PROBLEM DESCRIPTION — Set down the data below without change, skipping the pictures it holds.

•••••

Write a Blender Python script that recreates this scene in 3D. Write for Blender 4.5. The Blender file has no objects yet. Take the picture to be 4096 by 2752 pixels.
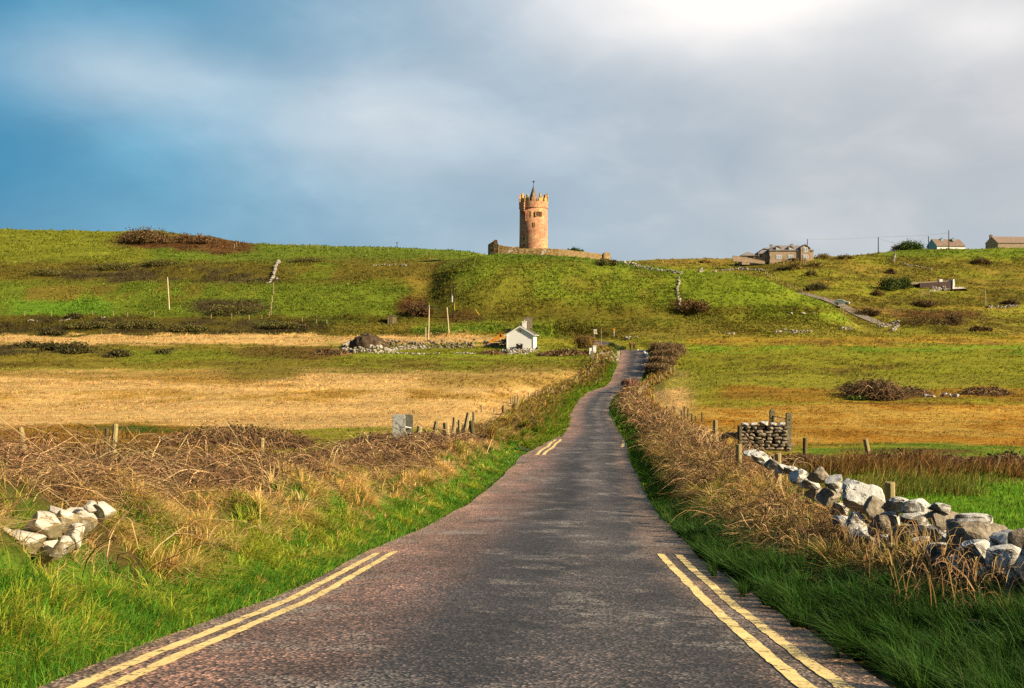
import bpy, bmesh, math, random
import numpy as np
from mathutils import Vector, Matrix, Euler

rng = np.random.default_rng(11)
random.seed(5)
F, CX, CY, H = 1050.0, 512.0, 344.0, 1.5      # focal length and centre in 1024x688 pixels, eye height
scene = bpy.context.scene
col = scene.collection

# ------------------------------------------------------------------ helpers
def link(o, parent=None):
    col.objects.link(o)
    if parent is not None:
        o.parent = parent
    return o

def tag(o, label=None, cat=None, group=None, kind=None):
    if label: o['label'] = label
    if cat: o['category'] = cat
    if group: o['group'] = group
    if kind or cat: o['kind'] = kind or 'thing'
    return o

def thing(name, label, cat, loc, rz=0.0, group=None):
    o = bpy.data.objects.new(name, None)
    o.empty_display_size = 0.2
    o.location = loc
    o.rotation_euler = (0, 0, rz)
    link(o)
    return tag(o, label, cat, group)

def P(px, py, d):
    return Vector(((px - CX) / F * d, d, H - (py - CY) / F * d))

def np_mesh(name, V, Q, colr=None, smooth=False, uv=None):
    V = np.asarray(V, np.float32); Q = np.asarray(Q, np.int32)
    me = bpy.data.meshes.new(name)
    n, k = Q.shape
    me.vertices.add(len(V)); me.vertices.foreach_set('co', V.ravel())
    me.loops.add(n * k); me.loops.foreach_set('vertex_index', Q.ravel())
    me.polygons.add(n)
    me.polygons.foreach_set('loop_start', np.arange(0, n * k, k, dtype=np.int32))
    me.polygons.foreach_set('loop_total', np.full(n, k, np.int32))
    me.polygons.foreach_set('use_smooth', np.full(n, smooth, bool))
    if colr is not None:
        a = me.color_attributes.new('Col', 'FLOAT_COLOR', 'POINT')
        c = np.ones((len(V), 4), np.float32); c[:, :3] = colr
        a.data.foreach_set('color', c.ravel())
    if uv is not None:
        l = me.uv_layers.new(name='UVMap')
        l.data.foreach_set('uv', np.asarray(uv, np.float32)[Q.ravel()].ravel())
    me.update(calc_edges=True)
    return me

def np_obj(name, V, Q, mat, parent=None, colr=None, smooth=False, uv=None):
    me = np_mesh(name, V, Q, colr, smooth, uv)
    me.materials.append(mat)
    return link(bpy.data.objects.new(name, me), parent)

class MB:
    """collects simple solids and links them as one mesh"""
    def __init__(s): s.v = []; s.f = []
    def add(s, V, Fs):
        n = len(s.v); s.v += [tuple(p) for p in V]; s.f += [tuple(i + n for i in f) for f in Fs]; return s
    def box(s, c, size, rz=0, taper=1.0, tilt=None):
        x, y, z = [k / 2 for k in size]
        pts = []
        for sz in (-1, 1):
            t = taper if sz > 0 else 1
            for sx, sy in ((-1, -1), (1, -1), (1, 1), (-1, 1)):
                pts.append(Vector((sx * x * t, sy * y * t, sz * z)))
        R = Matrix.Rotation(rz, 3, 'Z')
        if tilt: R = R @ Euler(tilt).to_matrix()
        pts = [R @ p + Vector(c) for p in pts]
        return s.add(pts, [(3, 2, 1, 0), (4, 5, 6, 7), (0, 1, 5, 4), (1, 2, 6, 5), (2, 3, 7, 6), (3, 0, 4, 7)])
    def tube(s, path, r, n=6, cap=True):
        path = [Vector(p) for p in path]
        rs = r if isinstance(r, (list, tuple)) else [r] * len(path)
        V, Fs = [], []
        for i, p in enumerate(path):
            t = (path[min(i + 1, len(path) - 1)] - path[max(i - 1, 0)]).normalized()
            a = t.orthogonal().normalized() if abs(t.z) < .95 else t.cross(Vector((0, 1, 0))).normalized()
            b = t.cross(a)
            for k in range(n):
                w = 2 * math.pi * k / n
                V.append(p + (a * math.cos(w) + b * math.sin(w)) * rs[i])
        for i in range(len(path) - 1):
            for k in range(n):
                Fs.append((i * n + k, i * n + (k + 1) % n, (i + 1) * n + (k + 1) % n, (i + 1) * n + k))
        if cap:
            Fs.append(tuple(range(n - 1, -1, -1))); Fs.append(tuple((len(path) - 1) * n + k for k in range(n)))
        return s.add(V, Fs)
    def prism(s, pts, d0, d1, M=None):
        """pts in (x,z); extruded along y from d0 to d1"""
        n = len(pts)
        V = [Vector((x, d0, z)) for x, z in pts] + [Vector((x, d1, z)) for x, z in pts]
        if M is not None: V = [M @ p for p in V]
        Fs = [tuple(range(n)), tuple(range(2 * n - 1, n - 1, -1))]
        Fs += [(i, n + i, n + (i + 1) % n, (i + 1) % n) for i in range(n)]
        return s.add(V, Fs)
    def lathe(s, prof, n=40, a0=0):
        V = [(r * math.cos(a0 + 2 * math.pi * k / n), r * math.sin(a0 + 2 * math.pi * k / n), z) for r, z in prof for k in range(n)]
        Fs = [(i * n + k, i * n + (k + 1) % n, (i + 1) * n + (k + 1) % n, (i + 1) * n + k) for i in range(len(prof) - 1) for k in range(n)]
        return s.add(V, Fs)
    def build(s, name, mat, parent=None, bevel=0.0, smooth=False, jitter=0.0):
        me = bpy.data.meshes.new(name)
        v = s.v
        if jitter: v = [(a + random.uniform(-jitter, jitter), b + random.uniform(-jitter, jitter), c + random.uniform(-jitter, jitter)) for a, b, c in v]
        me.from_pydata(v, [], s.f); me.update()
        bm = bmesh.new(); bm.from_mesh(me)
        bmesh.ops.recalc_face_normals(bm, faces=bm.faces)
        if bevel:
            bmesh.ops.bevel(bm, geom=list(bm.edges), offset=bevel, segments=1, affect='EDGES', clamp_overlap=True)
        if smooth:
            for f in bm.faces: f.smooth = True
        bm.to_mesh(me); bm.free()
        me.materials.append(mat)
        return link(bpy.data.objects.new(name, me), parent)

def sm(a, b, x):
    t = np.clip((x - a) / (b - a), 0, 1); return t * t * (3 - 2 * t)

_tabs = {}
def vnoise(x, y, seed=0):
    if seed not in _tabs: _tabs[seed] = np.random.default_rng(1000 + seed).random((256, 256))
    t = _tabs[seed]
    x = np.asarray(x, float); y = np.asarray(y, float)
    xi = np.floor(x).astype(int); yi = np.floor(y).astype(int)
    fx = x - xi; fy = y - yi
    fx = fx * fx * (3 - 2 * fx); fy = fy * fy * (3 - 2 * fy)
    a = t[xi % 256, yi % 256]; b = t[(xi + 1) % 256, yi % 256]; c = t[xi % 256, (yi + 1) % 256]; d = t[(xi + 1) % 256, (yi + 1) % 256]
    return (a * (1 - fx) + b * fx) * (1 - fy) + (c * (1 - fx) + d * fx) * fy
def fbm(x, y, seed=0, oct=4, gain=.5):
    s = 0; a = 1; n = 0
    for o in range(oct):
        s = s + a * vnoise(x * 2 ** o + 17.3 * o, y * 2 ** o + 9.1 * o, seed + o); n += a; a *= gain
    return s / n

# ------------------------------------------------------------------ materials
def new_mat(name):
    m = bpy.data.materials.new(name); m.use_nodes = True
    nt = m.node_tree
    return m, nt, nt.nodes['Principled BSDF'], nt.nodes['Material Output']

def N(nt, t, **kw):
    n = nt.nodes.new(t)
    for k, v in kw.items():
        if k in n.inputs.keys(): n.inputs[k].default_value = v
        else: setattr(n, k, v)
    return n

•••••

TASK OUTPUT —
Write a Blender Python script that recreates this scene in 3D. Write for Blender 4.5. The Blender file has no objects yet. Take the picture to be 4096 by 2752 pixels.
import bpy, bmesh, math, random
import numpy as np
from mathutils import Vector, Matrix, Euler

rng = np.random.default_rng(11)
random.seed(5)
F, CX, CY, H = 1050.0, 512.0, 344.0, 1.5      # focal length and centre in 1024x688 pixels, eye height
scene = bpy.context.scene
col = scene.collection

# ------------------------------------------------------------------ helpers
def link(o, parent=None):
    col.objects.link(o)
    if parent is not None:
        o.parent = parent
    return o

def tag(o, label=None, cat=None, group=None, kind=None):
    if label: o['label'] = label
    if cat: o['category'] = cat
    if group: o['group'] = group
    if kind or cat: o['kind'] = kind or 'thing'
    return o

def thing(name, label, cat, loc, rz=0.0, group=None):
    o = bpy.data.objects.new(name, None)
    o.empty_display_size = 0.2
    o.location = loc
    o.rotation_euler = (0, 0, rz)
    link(o)
    return tag(o, label, cat, group)

def P(px, py, d):
    return Vector(((px - CX) / F * d, d, H - (py - CY) / F * d))

def np_mesh(name, V, Q, colr=None, smooth=False, uv=None):
    V = np.asarray(V, np.float32); Q = np.asarray(Q, np.int32)
    me = bpy.data.meshes.new(name)
    n, k = Q.shape
    me.vertices.add(len(V)); me.vertices.foreach_set('co', V.ravel())
    me.loops.add(n * k); me.loops.foreach_set('vertex_index', Q.ravel())
    me.polygons.add(n)
    me.polygons.foreach_set('loop_start', np.arange(0, n * k, k, dtype=np.int32))
    me.polygons.foreach_set('loop_total', np.full(n, k, np.int32))
    me.polygons.foreach_set('use_smooth', np.full(n, smooth, bool))
    if colr is not None:
        a = me.color_attributes.new('Col', 'FLOAT_COLOR', 'POINT')
        c = np.ones((len(V), 4), np.float32); c[:, :3] = colr
        a.data.foreach_set('color', c.ravel())
    if uv is not None:
        l = me.uv_layers.new(name='UVMap')
        l.data.foreach_set('uv', np.asarray(uv, np.float32)[Q.ravel()].ravel())
    me.update(calc_edges=True)
    return me

def np_obj(name, V, Q, mat, parent=None, colr=None, smooth=False, uv=None):
    me = np_mesh(name, V, Q, colr, smooth, uv)
    me.materials.append(mat)
    return link(bpy.data.objects.new(name, me), parent)

class MB:
    """collects simple solids and links them as one mesh"""
    def __init__(s): s.v = []; s.f = []
    def add(s, V, Fs):
        n = len(s.v); s.v += [tuple(p) for p in V]; s.f += [tuple(i + n for i in f) for f in Fs]; return s
    def box(s, c, size, rz=0, taper=1.0, tilt=None):
        x, y, z = [k / 2 for k in size]
        pts = []
        for sz in (-1, 1):
            t = taper if sz > 0 else 1
            for sx, sy in ((-1, -1), (1, -1), (1, 1), (-1, 1)):
                pts.append(Vector((sx * x * t, sy * y * t, sz * z)))
        R = Matrix.Rotation(rz, 3, 'Z')
        if tilt: R = R @ Euler(tilt).to_matrix()
        pts = [R @ p + Vector(c) for p in pts]
        return s.add(pts, [(3, 2, 1, 0), (4, 5, 6, 7), (0, 1, 5, 4), (1, 2, 6, 5), (2, 3, 7, 6), (3, 0, 4, 7)])
    def tube(s, path, r, n=6, cap=True):
        path = [Vector(p) for p in path]
        rs = r if isinstance(r, (list, tuple)) else [r] * len(path)
        V, Fs = [], []
        for i, p in enumerate(path):
            t = (path[min(i + 1, len(path) - 1)] - path[max(i - 1, 0)]).normalized()
            a = t.orthogonal().normalized() if abs(t.z) < .95 else t.cross(Vector((0, 1, 0))).normalized()
            b = t.cross(a)
            for k in range(n):
                w = 2 * math.pi * k / n
                V.append(p + (a * math.cos(w) + b * math.sin(w)) * rs[i])
        for i in range(len(path) - 1):
            for k in range(n):
                Fs.append((i * n + k, i * n + (k + 1) % n, (i + 1) * n + (k + 1) % n, (i + 1) * n + k))
        if cap:
            Fs.append(tuple(range(n - 1, -1, -1))); Fs.append(tuple((len(path) - 1) * n + k for k in range(n)))
        return s.add(V, Fs)
    def prism(s, pts, d0, d1, M=None):
        """pts in (x,z); extruded along y from d0 to d1"""
        n = len(pts)
        V = [Vector((x, d0, z)) for x, z in pts] + [Vector((x, d1, z)) for x, z in pts]
        if M is not None: V = [M @ p for p in V]
        Fs = [tuple(range(n)), tuple(range(2 * n - 1, n - 1, -1))]
        Fs += [(i, n + i, n + (i + 1) % n, (i + 1) % n) for i in range(n)]
        return s.add(V, Fs)
    def lathe(s, prof, n=40, a0=0):
        V = [(r * math.cos(a0 + 2 * math.pi * k / n), r * math.sin(a0 + 2 * math.pi * k / n), z) for r, z in prof for k in range(n)]
        Fs = [(i * n + k, i * n + (k + 1) % n, (i + 1) * n + (k + 1) % n, (i + 1) * n + k) for i in range(len(prof) - 1) for k in range(n)]
        return s.add(V, Fs)
    def build(s, name, mat, parent=None, bevel=0.0, smooth=False, jitter=0.0):
        me = bpy.data.meshes.new(name)
        v = s.v
        if jitter: v = [(a + random.uniform(-jitter, jitter), b + random.uniform(-jitter, jitter), c + random.uniform(-jitter, jitter)) for a, b, c in v]
        me.from_pydata(v, [], s.f); me.update()
        bm = bmesh.new(); bm.from_mesh(me)
        bmesh.ops.recalc_face_normals(bm, faces=bm.faces)
        if bevel:
            bmesh.ops.bevel(bm, geom=list(bm.edges), offset=bevel, segments=1, affect='EDGES', clamp_overlap=True)
        if smooth:
            for f in bm.faces: f.smooth = True
        bm.to_mesh(me); bm.free()
        me.materials.append(mat)
        return link(bpy.data.objects.new(name, me), parent)

def sm(a, b, x):
    t = np.clip((x - a) / (b - a), 0, 1); return t * t * (3 - 2 * t)

_tabs = {}
def vnoise(x, y, seed=0):
    if seed not in _tabs: _tabs[seed] = np.random.default_rng(1000 + seed).random((256, 256))
    t = _tabs[seed]
    x = np.asarray(x, float); y = np.asarray(y, float)
    xi = np.floor(x).astype(int); yi = np.floor(y).astype(int)
    fx = x - xi; fy = y - yi
    fx = fx * fx * (3 - 2 * fx); fy = fy * fy * (3 - 2 * fy)
    a = t[xi % 256, yi % 256]; b = t[(xi + 1) % 256, yi % 256]; c = t[xi % 256, (yi + 1) % 256]; d = t[(xi + 1) % 256, (yi + 1) % 256]
    return (a * (1 - fx) + b * fx) * (1 - fy) + (c * (1 - fx) + d * fx) * fy
def fbm(x, y, seed=0, oct=4, gain=.5):
    s = 0; a = 1; n = 0
    for o in range(oct):
        s = s + a * vnoise(x * 2 ** o + 17.3 * o, y * 2 ** o + 9.1 * o, seed + o); n += a; a *= gain
    return s / n

# ------------------------------------------------------------------ materials
def new_mat(name):
    m = bpy.data.materials.new(name); m.use_nodes = True
    nt = m.node_tree
    return m, nt, nt.nodes['Principled BSDF'], nt.nodes['Material Output']

def N(nt, t, **kw):
    n = nt.nodes.new(t)
    for k, v in kw.items():
        if k in n.inputs.keys(): n.inputs[k].default_value = v
        else: setattr(n, k, v)
    return n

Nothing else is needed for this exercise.